What to work on ->
All the data should be repeated exactly. Any image in it is left out.

## START Data provided

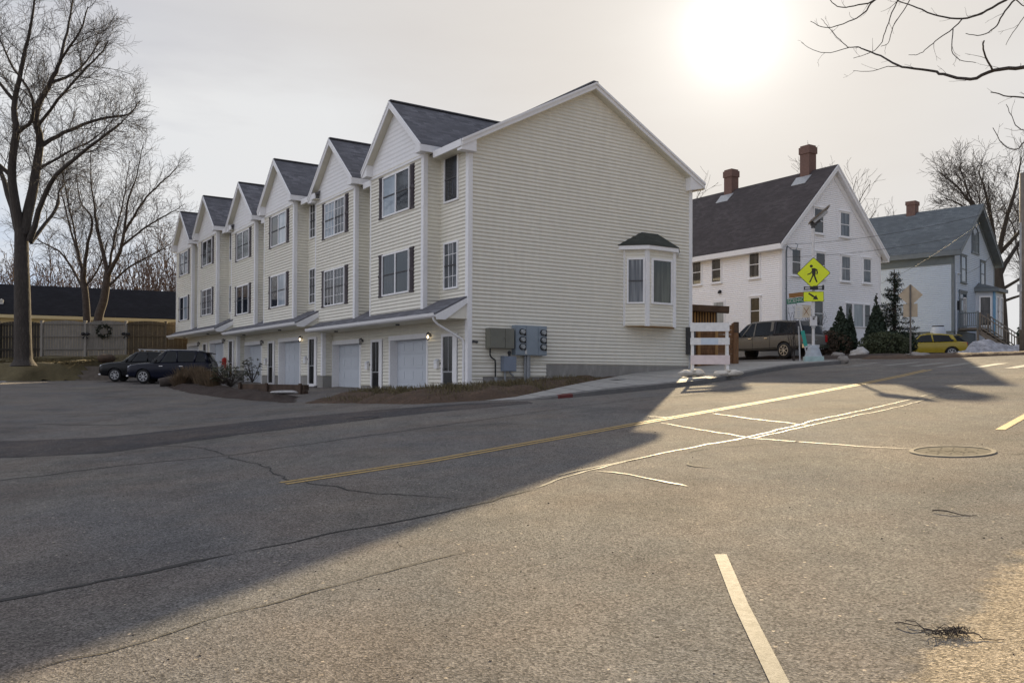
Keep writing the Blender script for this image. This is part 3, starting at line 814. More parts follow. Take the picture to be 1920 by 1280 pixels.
            t.box(xe - s * .02, xe - s * (BO + .02), yf + BO, yo + .0, zbT + zo - .062, zbT + zo - .04, 1)
        t.out('gable_trim', ['white_trim', 'soffit'], town)
        # windows
        grid = (3, 4) if i in (1,) else None
        up = {0: ['pane', 'pane_sky'], 1: ['pane_curtain', 'pane_sky'], 2: ['pane_sky', 'pane'], 3: 'pane', 4: 'pane', 5: ['pane', 'pane_curtain']}[i]
        dn = {0: 'pane', 1: 'pane', 2: ['pane_sky', 'pane'], 3: 'pane', 4: 'pane', 5: ['pane_sky', 'pane']}[i]
        window(town, FB, 2.87, 5.06, 5.82 + zo, 7.31 + zo, 2, up, grid=grid)
        window(town, FB, 2.87, 5.06, 2.92 + zo, 4.45 + zo, 2, dn, grid=(3, 4) if i in (1, 4) else None)
        for (z0, z1) in ((5.80, 7.36), (2.90, 4.48)):
            for (s0, s1) in ((2.55, 2.86), (5.07, 5.42)):
                m = MB(); o = V(FB(s0, z0 + zo, .0)); m.obox(o, V(FB(s1, z0 + zo, 0)) - o, (0, 0, z1 - z0), (0, -.03, 0))
                for (u, v) in ((z0 + .07, (z0 + z1) / 2 - .05), ((z0 + z1) / 2 + .05, z1 - .07)):
                    nl = 14
                    for k in range(nl):
                        zz = u + (v - u) * k / nl + zo; dzz = (v - u) / nl
                        m.q([FB(s0 + .05, zz, .046), FB(s1 - .05, zz, .046), FB(s1 - .05, zz + dzz, .031), FB(s0 + .05, zz + dzz, .031)])
                for (u, v) in ((z0, z0 + .07), ((z0 + z1) / 2 - .05, (z0 + z1) / 2 + .05), (z1 - .07, z1)):
                    o = V(FB(s0, u + zo, .03)); m.obox(o, V(FB(s1, u + zo, .03)) - o, (0, 0, v - u), (0, -.018, 0))
                m.out('shutter', 'shutter', town)
        window(town, FR, .60, 1.56, 5.84 + zo, 7.41 + zo, 1, 'pane', grid=(3, 4) if i == 2 else None)
        window(town, FR, .60, 1.56, 2.91 + zo, 4.50 + zo, 1, 'pane_curtain' if i == 0 else 'pane', grid=(3, 4) if i in (0, 2) else None)
        # garage door
        z0 = zF + zo; zt = 1.335 + zo; s0, s1 = 2.80, 5.72
        t = MB()
        t.box(A - s0 + .11, A - s0, yo - .045, yo + .0, z0, zt); t.box(A - s1, A - s1 - .11, yo - .045, yo + .0, z0, zt)
        t.box(A - s0 + .14, A - s1 - .14, yo - .05, yo + .0, zt, zt + .17)
        t.box(A - s0 + .02, A - s0, yo, yo + .30, z0, zt); t.box(A - s1, A - s1 - .02, yo, yo + .30, z0, zt); t.box(A - s0, A - s1, yo, yo + .30, zt - .002, zt + .02)
        fo = t.out('garage_frame', 'white_trim', town)
        d = MB(); n = 4; hgt = (zt - z0) / n
        for k in range(n):
            d.box(A - s0 - .002, A - s1 + .002, yo + .27, yo + .30, z0 + k * hgt + .022, z0 + (k + 1) * hgt - .006)
            d.box(A - s0 - .002, A - s1 + .002, yo + .292, yo + .31, z0 + k * hgt - .006, z0 + k * hgt + .022)
            pw = (s1 - s0) / 4
            for c in range(4):
                d.box(A - s0 - pw * c - .12, A - s0 - pw * (c + 1) + .12, yo + .258, yo + .27, z0 + k * hgt + .12, z0 + (k + 1) * hgt - .1)
        d.out('garage_door', 'garage_white', town)
        # entrance door
        t = MB(); zt = 1.33 + zo; z0 = zF + zo + .05
        t.box(A - .66 + .0, A - .94, yo - .05, yo + .1, z0, zt + .10); t.box(A - 1.60, A - 1.72, yo - .05, yo + .1, z0, zt + .10)
        t.box(A - .94, A - 1.60, yo - .048, yo + .1, zt, zt + .10); t.box(A - .94, A - 1.60, yo - .03, yo + .1, z0 - .05, z0 + .08)
        do = t.out('door', 'white_trim', town)
        p = MB(); p.box(A - .941, A - 1.599, yo - .018, yo + .02, z0 + .08, zt); p.out('pane', 'pane_door', do)
        p = MB()
        p.box(A - 1.23, A - 1.26, yo - .03, yo - .0181, z0 + .9, zt)
        p.box(A - .95, A - 1.59, yo - .03, yo - .0182, z0 + .86, z0 + .90)
        p.cyl((A - 1.54, yo - .02, z0 + .98), (A - 1.54, yo - .08, z0 + .98), .022, 8); p.cyl((A - 1.54, yo - .07, z0 + .98), (A - 1.46, yo - .075, z0 + .98), .014, 8)
        p.out('handle', 'galv', do)
        # lantern left of the door
        l = MB(); c = V((A - 2.52, yo - .13, 1.36 + zo))
        l.cyl(c + V((0, .12, .06)), c + V((0, .09, .06)), .06, 12); l.tube([c + V((0, .1, .06)), c + V((0, .04, .16)), c + V((0, 0, .14))], .014, 6)
        l.cyl(c + V((0, 0, .10)), c + V((0, 0, .15)), .075, 8, r2=.02); l.cyl(c + V((0, 0, -.11)), c + V((0, 0, -.08)), .045, 8)
        for k in range(6):
            an = PI * k / 3; l.beam(c + V((.058 * math.cos(an), .058 * math.sin(an), .1)), c + V((.042 * math.cos(an), .042 * math.sin(an), -.09)), .009, .009)
        lo = l.out('wall_lamp', 'dark_grey', town)
        bl = MB(); bl.blob(c, (.040, .040, .055), i, 0, 0, 10, 6); bl.out('bulb', 'lamp_lit' if i in (0, 2) else 'lamp_off', lo, True)
        # soffit spot over the drive
        l = MB(); l.cyl((A - 3.9, yo - .62, zG + zo - .0), (A - 3.9, yo - .62, zG + zo - .05), .075, 12); l.out('soffit_light', 'dark_grey', town)
        # letter box beside the door
        if i != 4:
            bx = thing('mailbox', ['small white letter box beside the nearest entrance door', 'small white letter box beside the second entrance door from the right',
                  'small white letter box beside the third entrance door, near the lit lantern', 'small white letter box beside the fourth entrance door, left of a garage pillar', '', 'small white letter box beside the farthest entrance door behind the dark cars'][i], 'mailbox', (*loc2w(-(A - 2.0), yo), .42 + zo), -YAW, 'letter boxes beside the entrance doors')
            m = MB(); m.box(-.11, .11, -.12, -.024, -.16, .12); m.out('box', 'white_trim', bx)
            m = MB(); m.prism([(-.12, -.13, .10), (-.12, -.02, .17), (-.12, -.02, .12)], (.24, 0, 0)); m.box(-.075, .075, -.126, -.1205, .03, .045); m.out('lid', 'grey_trim', bx)
            m = MB(); m.cyl((.22, -.02, .02), (.22, -.05, .02), .035, 10); m.out('doorbell', 'black', bx)
found.out('foundation', 'foundation', town)
for (a0, a1, k) in ((.02, 2.7, 0),):
    pass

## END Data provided

Result below ->
Keep writing the Blender script for this image. This is part 3, starting at line 814. More parts follow. Take the picture to be 1920 by 1280 pixels.
            t.box(xe - s * .02, xe - s * (BO + .02), yf + BO, yo + .0, zbT + zo - .062, zbT + zo - .04, 1)
        t.out('gable_trim', ['white_trim', 'soffit'], town)
        # windows
        grid = (3, 4) if i in (1,) else None
        up = {0: ['pane', 'pane_sky'], 1: ['pane_curtain', 'pane_sky'], 2: ['pane_sky', 'pane'], 3: 'pane', 4: 'pane', 5: ['pane', 'pane_curtain']}[i]
        dn = {0: 'pane', 1: 'pane', 2: ['pane_sky', 'pane'], 3: 'pane', 4: 'pane', 5: ['pane_sky', 'pane']}[i]
        window(town, FB, 2.87, 5.06, 5.82 + zo, 7.31 + zo, 2, up, grid=grid)
        window(town, FB, 2.87, 5.06, 2.92 + zo, 4.45 + zo, 2, dn, grid=(3, 4) if i in (1, 4) else None)
        for (z0, z1) in ((5.80, 7.36), (2.90, 4.48)):
            for (s0, s1) in ((2.55, 2.86), (5.07, 5.42)):
                m = MB(); o = V(FB(s0, z0 + zo, .0)); m.obox(o, V(FB(s1, z0 + zo, 0)) - o, (0, 0, z1 - z0), (0, -.03, 0))
                for (u, v) in ((z0 + .07, (z0 + z1) / 2 - .05), ((z0 + z1) / 2 + .05, z1 - .07)):
                    nl = 14
                    for k in range(nl):
                        zz = u + (v - u) * k / nl + zo; dzz = (v - u) / nl
                        m.q([FB(s0 + .05, zz, .046), FB(s1 - .05, zz, .046), FB(s1 - .05, zz + dzz, .031), FB(s0 + .05, zz + dzz, .031)])
                for (u, v) in ((z0, z0 + .07), ((z0 + z1) / 2 - .05, (z0 + z1) / 2 + .05), (z1 - .07, z1)):
                    o = V(FB(s0, u + zo, .03)); m.obox(o, V(FB(s1, u + zo, .03)) - o, (0, 0, v - u), (0, -.018, 0))
                m.out('shutter', 'shutter', town)
        window(town, FR, .60, 1.56, 5.84 + zo, 7.41 + zo, 1, 'pane', grid=(3, 4) if i == 2 else None)
        window(town, FR, .60, 1.56, 2.91 + zo, 4.50 + zo, 1, 'pane_curtain' if i == 0 else 'pane', grid=(3, 4) if i in (0, 2) else None)
        # garage door
        z0 = zF + zo; zt = 1.335 + zo; s0, s1 = 2.80, 5.72
        t = MB()
        t.box(A - s0 + .11, A - s0, yo - .045, yo + .0, z0, zt); t.box(A - s1, A - s1 - .11, yo - .045, yo + .0, z0, zt)
        t.box(A - s0 + .14, A - s1 - .14, yo - .05, yo + .0, zt, zt + .17)
        t.box(A - s0 + .02, A - s0, yo, yo + .30, z0, zt); t.box(A - s1, A - s1 - .02, yo, yo + .30, z0, zt); t.box(A - s0, A - s1, yo, yo + .30, zt - .002, zt + .02)
        fo = t.out('garage_frame', 'white_trim', town)
        d = MB(); n = 4; hgt = (zt - z0) / n
        for k in range(n):
            d.box(A - s0 - .002, A - s1 + .002, yo + .27, yo + .30, z0 + k * hgt + .022, z0 + (k + 1) * hgt - .006)
            d.box(A - s0 - .002, A - s1 + .002, yo + .292, yo + .31, z0 + k * hgt - .006, z0 + k * hgt + .022)
            pw = (s1 - s0) / 4
            for c in range(4):
                d.box(A - s0 - pw * c - .12, A - s0 - pw * (c + 1) + .12, yo + .258, yo + .27, z0 + k * hgt + .12, z0 + (k + 1) * hgt - .1)
        d.out('garage_door', 'garage_white', town)
        # entrance door
        t = MB(); zt = 1.33 + zo; z0 = zF + zo + .05
        t.box(A - .66 + .0, A - .94, yo - .05, yo + .1, z0, zt + .10); t.box(A - 1.60, A - 1.72, yo - .05, yo + .1, z0, zt + .10)
        t.box(A - .94, A - 1.60, yo - .048, yo + .1, zt, zt + .10); t.box(A - .94, A - 1.60, yo - .03, yo + .1, z0 - .05, z0 + .08)
        do = t.out('door', 'white_trim', town)
        p = MB(); p.box(A - .941, A - 1.599, yo - .018, yo + .02, z0 + .08, zt); p.out('pane', 'pane_door', do)
        p = MB()
        p.box(A - 1.23, A - 1.26, yo - .03, yo - .0181, z0 + .9, zt)
        p.box(A - .95, A - 1.59, yo - .03, yo - .0182, z0 + .86, z0 + .90)
        p.cyl((A - 1.54, yo - .02, z0 + .98), (A - 1.54, yo - .08, z0 + .98), .022, 8); p.cyl((A - 1.54, yo - .07, z0 + .98), (A - 1.46, yo - .075, z0 + .98), .014, 8)
        p.out('handle', 'galv', do)
        # lantern left of the door
        l = MB(); c = V((A - 2.52, yo - .13, 1.36 + zo))
        l.cyl(c + V((0, .12, .06)), c + V((0, .09, .06)), .06, 12); l.tube([c + V((0, .1, .06)), c + V((0, .04, .16)), c + V((0, 0, .14))], .014, 6)
        l.cyl(c + V((0, 0, .10)), c + V((0, 0, .15)), .075, 8, r2=.02); l.cyl(c + V((0, 0, -.11)), c + V((0, 0, -.08)), .045, 8)
        for k in range(6):
            an = PI * k / 3; l.beam(c + V((.058 * math.cos(an), .058 * math.sin(an), .1)), c + V((.042 * math.cos(an), .042 * math.sin(an), -.09)), .009, .009)
        lo = l.out('wall_lamp', 'dark_grey', town)
        bl = MB(); bl.blob(c, (.040, .040, .055), i, 0, 0, 10, 6); bl.out('bulb', 'lamp_lit' if i in (0, 2) else 'lamp_off', lo, True)
        # soffit spot over the drive
        l = MB(); l.cyl((A - 3.9, yo - .62, zG + zo - .0), (A - 3.9, yo - .62, zG + zo - .05), .075, 12); l.out('soffit_light', 'dark_grey', town)
        # letter box beside the door
        if i != 4:
            bx = thing('mailbox', ['small white letter box beside the nearest entrance door', 'small white letter box beside the second entrance door from the right',
                  'small white letter box beside the third entrance door, near the lit lantern', 'small white letter box beside the fourth entrance door, left of a garage pillar', '', 'small white letter box beside the farthest entrance door behind the dark cars'][i], 'mailbox', (*loc2w(-(A - 2.0), yo), .42 + zo), -YAW, 'letter boxes beside the entrance doors')
            m = MB(); m.box(-.11, .11, -.12, -.024, -.16, .12); m.out('box', 'white_trim', bx)
            m = MB(); m.prism([(-.12, -.13, .10), (-.12, -.02, .17), (-.12, -.02, .12)], (.24, 0, 0)); m.box(-.075, .075, -.126, -.1205, .03, .045); m.out('lid', 'grey_trim', bx)
            m = MB(); m.cyl((.22, -.02, .02), (.22, -.05, .02), .035, 10); m.out('doorbell', 'black', bx)
found.out('foundation', 'foundation', town)
for (a0, a1, k) in ((.02, 2.7, 0),):
    pass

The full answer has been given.